Вчерашний день? Разумеется. Нынешние «циники» в разгар застолья скорее со смехом запоют «Огней так много золотых на улицах Саратова», чем «Виноградную косточку…», а уж «Возьмемся за руки, друзья…» из них не выжмешь, кажется, под угрозой расстрела. Галича хором не затянешь, и слушать его ни к чему (давно вошло в состав памяти). Высоцкий, утекший безвозвратно к «народу», много лет символизирует массовую русско-советскую некрофилию.

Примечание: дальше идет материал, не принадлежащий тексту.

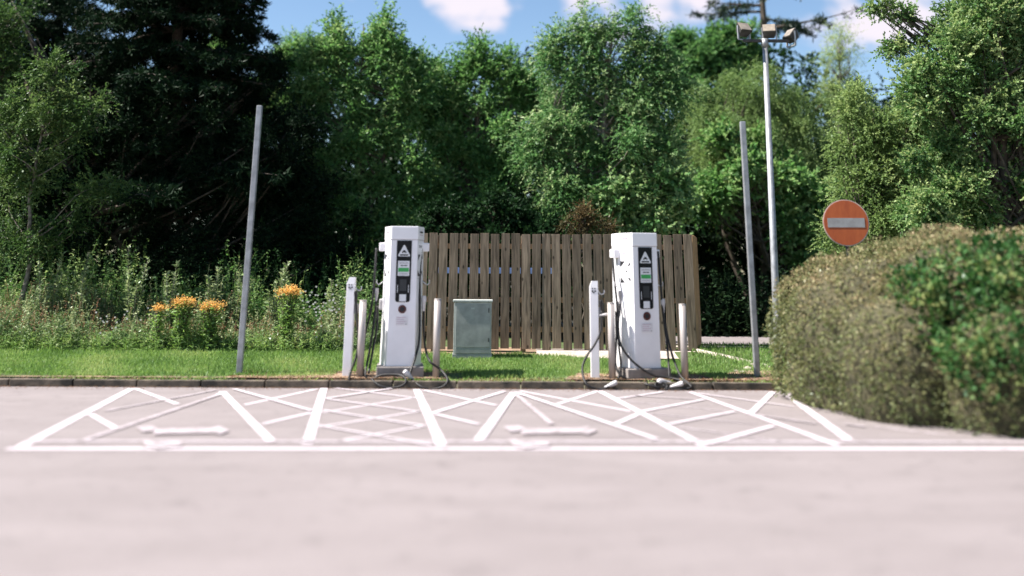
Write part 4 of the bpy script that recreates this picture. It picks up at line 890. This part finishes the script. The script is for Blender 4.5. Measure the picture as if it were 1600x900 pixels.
def ragwort(px, py, rpx, Y, label, seed, n=26):
    rng = np.random.default_rng(seed); b = P(px, py, Y); z0 = vz(b.x, Y)
    t = thing('ragwort_plant', label, 'flower', (b.x, Y, z0), 0, 'orange flowering ragwort')
    h = b.z - z0; paths = []; pos = []; dr = []; R = rpx * PXM(Y)
    lp = []; ld = []
    for k in range(n):
        a = rng.uniform(0, 6.28); r = R * rng.random() ** .5; c = np.array([np.cos(a) * r, np.sin(a) * r * .8, h + rng.normal(0, R * .16) + .55 * np.sqrt(max(R * R - r * r, 0))])
        paths.append((np.array([[c[0] * .15, c[1] * .15, 0], [c[0] * .5, c[1] * .5, c[2] * .6], c]), np.array([.006, .005, .003])))
        for q in range(40): pos.append(c + rng.normal(0, 1, 3) * [.05, .05, .03]); dr.append([rng.normal(), rng.normal(), rng.uniform(.1, .8)])
        for q in range(40): u = rng.uniform(.05, .97); lp.append(c * [u * .9, u * .9, u] + rng.normal(0, .06, 3) * [1, 1, 0]); ld.append([rng.normal(), rng.normal(), .4])
    V, Fq = tube_np(paths, 4); meshobj('stem', np_mesh('stem', V, Fq, True), M['bark'], t)
    pos = np.array(pos); L = rng.uniform(.02, .035, len(pos))
    meshobj('flower_head', leaf_mesh('flower_head', pos, np.array(dr), unit(rng.normal(size=pos.shape) * .5 + [0, 0, 1]), L, L * .8, rng.random(len(pos))), M['lf_orange'], t)
    lp = np.array(lp); L = rng.uniform(.05, .1, len(lp))
    meshobj('foliage', leaf_mesh('foliage', lp, np.array(ld), unit(rng.normal(size=lp.shape) + [0, 0, 1]), L, L * .4, rng.uniform(.25, .6, len(lp))), M['lf_grass'], t)
YR = K0 + 3.45
for a in ((250, 485, 8, YR + .1, 'small orange ragwort at the left end of the flower row', 51, 8), (287, 479, 16, YR, 'orange ragwort second from the left in the flower row', 52, 20), (331, 486, 16, YR, 'orange ragwort just left of the bare steel post', 53, 22), (451, 463, 17, YR + .1, 'single orange ragwort right of the bare steel post', 54, 22)):
    ragwort(*a)
# white daisies
rng = np.random.default_rng(60); pos = []
for k in range(85):
    px, py = (rng.normal(505, 22), rng.normal(478, 18)) if k < 60 else (rng.uniform(150, 260), rng.uniform(480, 520))
    c = np.array(P(px, py, YR + rng.uniform(-.1, .9)))
    for q in range(9): pos.append((c, q))
c = np.array([p[0] for p in pos]); ang = np.array([p[1] for p in pos]) * 2 * np.pi / 9
d = np.stack([np.cos(ang), -.35 + 0 * ang, np.sin(ang) * .8], 1)
tag(meshobj('daisies', leaf_mesh('daisies', c, d, np.tile([0, -1.0, .5], (len(c), 1)), .022, .013, rng.random(len(c))), M['lf_white']), kind='stuff')
# lawn blades
rng = np.random.default_rng(61); n = 190000
x = rng.uniform(-10.5, X(1215, K0 + 2), n); y = K0 + .16 + rng.random(n) ** 1.0 * 4.2
dirt = ((np.abs(x - c1x) < .95) | (np.abs(x - c2x) < .95)) & (y < K0 + .9)
patch = np.sin(x * 1.7 + np.sin(y * 3)) + np.sin(x * 4.1 + 1.3 * y) + rng.normal(0, .8, n)
edge = (y < K0 + .42 + .14 * np.sin(x * 2.3)) & (rng.random(n) < .86)
inside_fence = (x > fx0) & (x < fx1) & (y > FY - .35 + .06 * np.sin(x * 9)); rt_ = (x > X(1130, K0 + 1)) & (rng.random(n) < .8)
k = ~(dirt & (rng.random(n) < .95)) & ~edge & ~inside_fence & ~rt_
x, y, patch = x[k], y[k], patch[k]; n = len(x)
z = np.array([vz(a, b) for a, b in zip(x, y)])
d = unit(np.stack([rng.normal(0, .45, n), rng.normal(0, .45, n), np.ones(n)], 1)); L = rng.uniform(.03, .085, n) * (1 + .5 * np.clip(y - K0 - 2.5, 0, 1))
tag(meshobj('grass', leaf_mesh('grass', np.stack([x, y, z], 1), d, unit(rng.normal(size=(n, 3)) * [1, 1, .2]), L, .011, np.clip(.44 + .14 * patch + rng.normal(0, .13, n), 0, 1), fold=.02), M['lf_grass']), kind='stuff')
rng = np.random.default_rng(62); n = 26000
x = rng.uniform(2.95, 13, n); y = rng.uniform(17.55, 20.3, n); k = ((y < 19.4 - (x - 3) * .034) | ((y > 19.9 - (x - 3) * .034) & (y < 20.15 - (x - 3) * .032))) & (x > 3.0 + (y - 18) * .25); x, y = x[k], y[k]; n = len(x)
d = unit(np.stack([rng.normal(0, .45, n), rng.normal(0, .45, n), np.ones(n)], 1))
tag(meshobj('grass', leaf_mesh('grass', np.stack([x, y, np.interp(y, [17.55, 18.95], [.09, .285])], 1), d, unit(rng.normal(size=(n, 3)) * [1, 1, .2]), rng.uniform(.04, .1, n), .014, np.clip(rng.normal(.42, .15, n), 0, 1), fold=.02), M['lf_grass']), kind='stuff')
# fallen leaves and grit on the bare earth
rng = np.random.default_rng(63); n = 2600
x = np.concatenate([rng.uniform(X(360, YD), X(700, YD), n // 2), rng.uniform(X(1090, YD), X(1230, YD), n // 4), rng.uniform(X(890, YD), X(1100, YD), n // 4)]); n = len(x); y = K0 + .14 + rng.random(n) ** 1.6 * 1.0
tag(meshobj('leaf_litter', leaf_mesh('leaf_litter', np.stack([x, y, np.array([vz(a, b) for a, b in zip(x, y)]) + .03], 1), unit(rng.normal(size=(n, 3)) * [1, 1, .15]), unit(rng.normal(size=(n, 3)) * .3 + [0, 0, 1]), rng.uniform(.015, .045, n), .02, rng.random(n)), M['lf_brown']), kind='stuff')

rng = np.random.default_rng(64); n = 2400
x = rng.uniform(-9, xe, n); y = K0 - .01 - rng.random(n) ** 2.5 * .35
tag(meshobj('leaf_litter', leaf_mesh('leaf_litter', np.stack([x, y, np.full(n, .012)], 1), unit(rng.normal(size=(n, 3)) * [1, 1, .1]), unit(rng.normal(size=(n, 3)) * .3 + [0, 0, 1]), rng.uniform(.01, .03, n), .014, rng.random(n) * .5), M['lf_brown']), kind='stuff')
n = 7000; x = rng.uniform(-9.5, xe, n); k = (np.sin(x * 3.7) + np.sin(x * 1.3 + 2) + rng.normal(0, .7, n)) > .2; x = x[k]; n = len(x); y = K0 + .05 + rng.random(n) ** .6 * .12
tag(meshobj('grass', leaf_mesh('grass', np.stack([x, y, np.full(n, .097)], 1), unit(rng.normal(size=(n, 3)) * [1, 1, .4] + [0, -.3, .5]), unit(rng.normal(size=(n, 3))), rng.uniform(.02, .07, n), .012, rng.uniform(.2, 1, n), fold=.02), M['lf_grass']), kind='stuff')
n = 5200; x = rng.uniform(-9.5, xe, n); y = K0 + .03 + rng.random(n) * .4; k = np.sin(x * 2.1 + 1) + rng.normal(0, .6, n) > -.2; x = x[k]; y = y[k]; n = len(x)
tag(meshobj('leaf_litter', leaf_mesh('leaf_litter', np.stack([x, y, np.full(n, .112)], 1), unit(rng.normal(size=(n, 3)) * [1, 1, .15]), unit(rng.normal(size=(n, 3)) * .3 + [0, 0, 1]), rng.uniform(.012, .04, n), .018, rng.random(n)), M['lf_brown']), kind='stuff')

# ------------------------------------------------------------------ hedge on the right
def supers(c, r, n, rng, e=2.6):
    u = unit(rng.normal(size=(n, 3))); s = (np.abs(u) ** e).sum(1) ** (-1 / e); p = u * s[:, None]
    g = unit(np.sign(p) * np.abs(p) ** (e - 1) / np.array(r)); return np.array(c) + p * r, g
def inside(p, c, r, e=2.6): return (np.abs((p - np.array(c)) / np.array(r)) ** e).sum(1) < .93
def lump(p): return .05 * np.sin(p[:, 0] * 3.1 + p[:, 2] * 2) + .045 * np.sin(p[:, 1] * 4.3 + p[:, 0] * 2.2) + .03 * np.sin(p[:, 2] * 9 + p[:, 0] * 7) + .02 * np.sin(p[:, 0] * 17 + p[:, 1] * 13)
HB = [((5.10, 14.0, .50), (1.56, 1.40, 1.44)), ((6.05, 13.2, .55), (1.75, 1.55, 1.60)), ((7.9, 12.9, .6), (1.9, 1.7, 1.58)), ((5.9, 12.35, .20), (1.05, 1.0, .8)), ((7.2, 11.9, .3), (1.6, 1.25, 1.0)), ((4.95, 12.85, .42), (1.10, 1.15, 1.05)), ((6.0, 11.95, .42), (1.35, 1.10, 1.02))]
def hedge_part(name, blobs, others, n, leafm, seed, leaf, asp, tone0, shell=.10, tuft=3, tonef=None):
    rng = np.random.default_rng(seed); A = []; B = []
    ar = np.array([b[1][0] * b[1][2] + b[1][1] * b[1][2] for b in blobs]); ar = ar / ar.sum()
    for (c, r), a in zip(blobs, ar):
        p, g = supers(c, r, int(n * a), rng); k = np.ones(len(p), bool)
        for (c2, r2) in blobs + others:
            if c2 != c: k &= ~inside(p, c2, r2)
        k &= (p[:, 2] > .02) & (g[:, 1] < .75); p = p[k]; g = g[k]
        p = p + g * (lump(p) - shell * rng.random(len(p)) ** 1.3)[:, None]; A.append(p); B.append(g)
    p = np.concatenate(A); g = np.concatenate(B); p = np.repeat(p, tuft, 0) ; g = np.repeat(g, tuft, 0); m = len(p)
    p = p + rng.normal(0, leaf * .4, (m, 3)); p[:, 2] = np.maximum(p[:, 2], .02)
    d = unit(g * .7 + rng.normal(0, .75, (m, 3)) + [0, 0, .25]); nm = unit(rng.normal(size=(m, 3)) + g)
    L = leaf * rng.uniform(.6, 1.3, m)
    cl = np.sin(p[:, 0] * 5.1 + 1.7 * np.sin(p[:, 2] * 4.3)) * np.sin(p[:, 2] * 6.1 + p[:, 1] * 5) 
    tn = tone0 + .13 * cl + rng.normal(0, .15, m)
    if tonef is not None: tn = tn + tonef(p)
    return p, d, nm, L, L * asp, tn
hd = thing('clipped_hedge', 'big rounded clipped olive and brown hedge at the right edge beside the parking bays', 'hedge', (6.2, 13.2, 0))
off = np.array([6.2, 13.2, 0])
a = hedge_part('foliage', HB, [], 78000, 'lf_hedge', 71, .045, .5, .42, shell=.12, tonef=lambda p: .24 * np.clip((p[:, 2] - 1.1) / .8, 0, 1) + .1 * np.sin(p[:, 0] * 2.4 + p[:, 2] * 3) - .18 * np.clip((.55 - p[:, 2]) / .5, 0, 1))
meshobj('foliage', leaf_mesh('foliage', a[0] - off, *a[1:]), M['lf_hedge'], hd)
# dark dense inside of the hedge
bm = bmesh.new()
for c, r in HB:
    mt = Matrix.Translation(Vector(c) - Vector(off)) @ Matrix.Diagonal((r[0] * .90, r[1] * .90, r[2] * .90, 1))
    res = bmesh.ops.create_icosphere(bm, subdivisions=4, radius=1, matrix=Matrix.Identity(4))
    e = 2.6
    for v in res['verts']:
        s = sum(abs(q) ** e for q in v.co) ** (-1 / e); v.co = mt @ (v.co * s); 
bm_obj('twig_mass', bm, M['twigs'], hd, smooth=True)
# glossy green shrub growing through its right half
LB = [((5.0, 12.25, 1.18), (.55, .72, .55)), ((5.75, 12.0, 1.14), (.95, .85, .82)), ((5.45, 11.45, .78), (.80, .62, .48)), ((6.5, 11.6, 1.02), (.95, .90, .92))]
ls = thing('leafy_shrub', 'glossy dark green large leaved shrub growing through the right half of the hedge', 'shrub', (6.3, 11.8, 0))
off2 = np.array([6.3, 11.8, 0])
a = hedge_part('foliage', LB, [], 6800, 'lf_laurel', 72, .082, .6, .42, shell=.50, tuft=5, tonef=lambda p: .12 * np.sin(p[:, 0] * 7 + p[:, 2] * 5) + .35 * (np.random.default_rng(9).random(len(p)) > .93))
meshobj('foliage', leaf_mesh('foliage', a[0] - off2, *a[1:]), M['lf_laurel'], ls)
tw = []; rng = np.random.default_rng(73)
for k in range(60):
    c, r = LB[rng.integers(len(LB))]; u = unit(rng.normal(size=(1, 3)))[0]; u[1] = -abs(u[1]); e_ = np.array(c) + u * np.array(r) * .95; s0 = np.array([c[0], c[1] + .2, .1])
    tw.append((np.array([s0, (s0 + e_) / 2 + rng.normal(0, .06, 3), e_]) - off2, np.array([.014, .010, .004])))
tubes('stems', tw, M['bark'], ls, 5)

Интересно, какая участь ожидает тройку голосов, определившую звучание восьмидесятых: Гребенщиков - Кинчев - Цой.
Случайно по ТВ: унылый мужчина, рассуждая о неурядицах своего придурочного мира, обмолвился, что-де «на свете существуют 163 страны».
Это почему-то задело меня за живое.
Взяла бумажку с карандашом и с ходу написала - семьдесят…
Помучившись с полчаса, добавила еще пятнадцать. Получилось восемьдесят пять (это вместе со всякими Сап-Маринами и Буркино-Фасолями!). Однако семьдесят восемь стран…где они? И какой мне, собственно, прок от перечисленных восьмидесяти пяти? И к чему путешествовать? И какая нам польза от реальности?
В шестнадцать лет на моей карте мира имелось три страны: Таинственная Россия (страна рождения и проживания, известная ныне как «рублевая зона»)
Свободная Америка и
Прекрасная Франция. Belle France.
И знаете - на жизнь хватало.
Сейчас, конечно, уже не так бьют по мозгам галошей насчет «этих семидесяти лет». В эти семьдесят лет, однако, творились чудесные вещи. Чуковский перевел «Тома Сойера», Шварц написал «Золушку». Для чего-то страну покрыли сетью таинственных «спецшкол» с «преподаванием ряда предметов на энском языке». Спрашивается, к чему вели все эта чтения Диккенсов и Мопассанов «на языке оригинала»? -Творился огромный жест Спасения, с трудом, и с муками, и с ошибками, и не идеальными людьми - но с идеальной целью. Каждый из нас ухватил свой кусочек этого Жеста.